Sequel Happy Death Day 2U already in cinemas. Prepare for more of the same B-Movie/Slasher vibes, albeit with further descent into the ridiculous.

 

Frequency

Written by Toby Emmerich / Directed by Gregory Hoblit

NYPD Detective John Sullivan (Jim Caviezel) is emotionally shut-off and haunted by the accidental death of his father Frank (Dennis Quaid) when John was 6 years old. After a freak incident—involving the Aurora Borealis and Frank’s old radio—John finds he is able to talk to his father, alive and well, in 1969. Through forewarning Frank, John is able to save him. The chain reaction of events, however, is less than satisfactory and the two men have to set about making things right in their respective times.

All of these tales require a hefty suspension of disbelief. This one surely takes the biscuit. Yet, at its root, the story is about a guy who misses his father and wants to see him again. Through a rift in time, John is able to save his father, and heal himself. It is a Sci-Fi Thriller with a caramel centre.

 

Edge of Tomorrow

Screenplay by Christopher McQuarrie, Jez Butterworth & John-Henry Butterworth / Directed by Doug Liman

Based on the novel All You Need Is Kill by Hiroshi Sakurazaka, this is a blockbuster of Tom Cruise proportions… because it stars Tom Cruise. Major William Cage (Cruise) and Rita Vrataski (Emily Blunt) are instrumental in bringing about the downfall of an alien race intent on colonizing earth. After an alien interaction, Cage accidentally contracts the ability to reset after his death. In turn, he and Vrataski learn that the alien army uses time loops in combat to better anticipate enemy action, and win each battle. Through an intense and complex series of events, Cage is able to change the course of the war and save humanity. How very Tom Cruise of him.
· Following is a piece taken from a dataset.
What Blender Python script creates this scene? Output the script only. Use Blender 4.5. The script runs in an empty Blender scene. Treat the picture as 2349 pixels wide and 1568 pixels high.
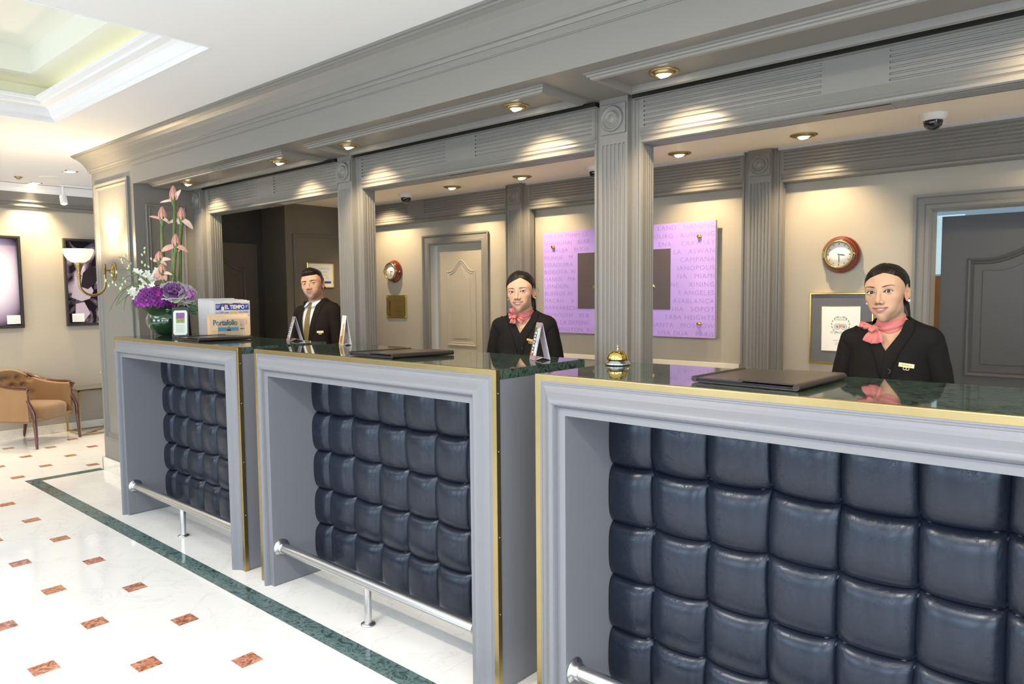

The focus on weaponising time loops is the difference with this film. It is not a concrete science but certainly highlights how foresight creates better opportunities. However, at its core, it is pretty much high-octane cinema fodder that cleaned up in its opening week.


Within these tales, the overarching sense we get is our mortal obsession with time. Our choices and actions within time. It is linear to us, but scientific theories about the universe and the way that time acts outside of our perception – these are very malleable.

So, returning to Russian Doll, what is neat is the way in which Nadia questions her deaths. Do these repeated deaths leave grieving friends in their wake? Or do they cease to exist? A fantastic ongoing nod to computer games draws links between their predicament and those of platform games. Die, and you return to a checkpoint. Repeat until you solve the puzzle. Could Nadia and Alan be experiencing a glitch in the game? Exploration of the mysteries of time and the creation of open-ended questions (despite its heartwarming resolution) only adds to the charm. The creators are people who understand the power of open questions and beautiful endings.

In the end, we feel the catharsis of witnessing various endings from one (seemingly fixed) scenario. The trap of endlessly repeating the same routine is abhorrent. When we take stock of our lives after Russian Doll or Timecrime, we might feel emancipated. Similarly, the frustration of not having the power of a ‘do-over’ dissipates. We bond with our protagonist, seeing them through their various ends. We can continue on with our lives, and leave all those choices we might have made to idle conjecture.

And, let’s face it: time-travel is far too messy. Best leave it to our on-screen heroes and heroines.